Monday’s class discussion about the democratization of knowledge was quite interesting. When Professor Proctor stated that the highest rated review on something is usually a negative one, it really spoke to me. Personally, when I am shopping around for something, whatever it may be, I like to sort the product results by highest-rated first and then read any reviews people post on the product. Because I have my results listed in order of ratings, I tend to pay more attention on the negative reviews; I know what good things to expect from the product and I want to be aware of the bad in case I do decide to purchase it. Granted not everyone has the same opinion, but reading through reviews gives me a generalization of what the product offers. If I am not impressed by reviews or do not find any at all on the website, I’ll even look it up on YouTube. By seeing the product in a video, it allows me to see it come to life and judge for myself if I will like it or not.

            Coincidentally, over the weekend I saw the movie Enough Said, which stars Julia Louis- Dreyfus and the late James Gandolfini. Julia’s character, Eva, meets James’ character, Albert, at a party. Both Eva and Albert have been in previous marriages. At the same party, Eva meets Marianne, a poet and they become friends. When Eva and Marianne talk, Eva tells Marianne about the guy she met at the party and the dates they go on- she never tells her his name. Marianne would tell Eva about her ex-husband; all the things about him that threw her off and made her no longer attracted to him. Eva secretly finds out Marianne’s ex-husband is Albert and while she does like him, she cannot help but listen to what Marianne has to say about him. She was once married and does not want to go down the road of divorce filled with heartache and disappointment again. She protects herself by listening to the “warning signs” Marianne provides about Albert. Subconsciously, Eva lets her friend’s words get to her and ultimately conflict her relationship with Albert.
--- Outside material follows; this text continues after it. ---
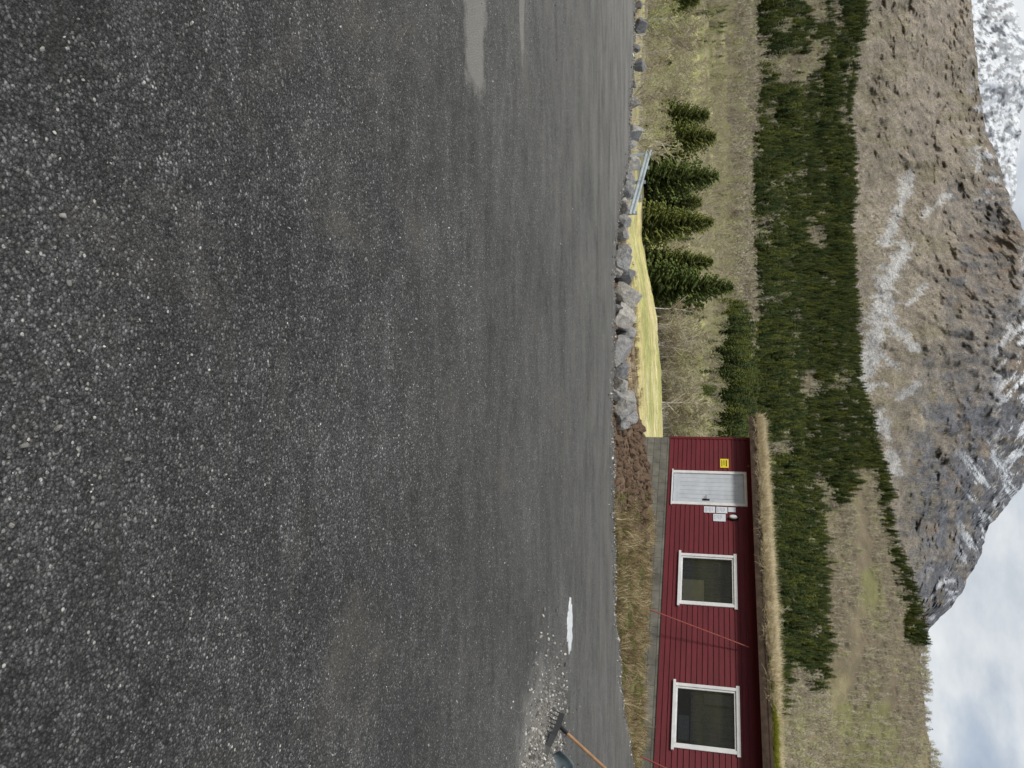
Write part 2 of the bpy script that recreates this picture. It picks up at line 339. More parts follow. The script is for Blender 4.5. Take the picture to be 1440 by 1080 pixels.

            I believe knowledge is powerful and we are all entitled to sharing and absorbing it. Being aware of information is not dangerous, what we do with it determines whether or not it is. With today’s modern technology, information of all sorts is at our fingertips. It is much easier to obtain knowledge whether from books or online sources and media. That being said, I do not think the democratization of knowledge undermines true knowledge/ wisdom; if anything, I think it strengthens it. 

One comment

  1. I agree with the idea that knowledge is power. What stood out to me throughout your blog was you acknowledging that “being aware of knowledge is not dangerous” but it’s “what we do with it that determines whether or not it is.” Information is nothing other than facts (or not) laid out but the power of it is how the media portrays the information and more importantly how the public reacts to her. Now a days, people are so quick to come to conclusions and think they know everything when most of the time they don’t even have all the facts. Living in a society where information is attainable doesn’t mean knowledge is as well because knowledge and the power behind it is knowing something in its entirety and more importantly being able to act on it and take in more knowledge as its developed. But society is in a state of laziness where even if they knew more information was out there about something, they would continue to think and speak based off of what they already know.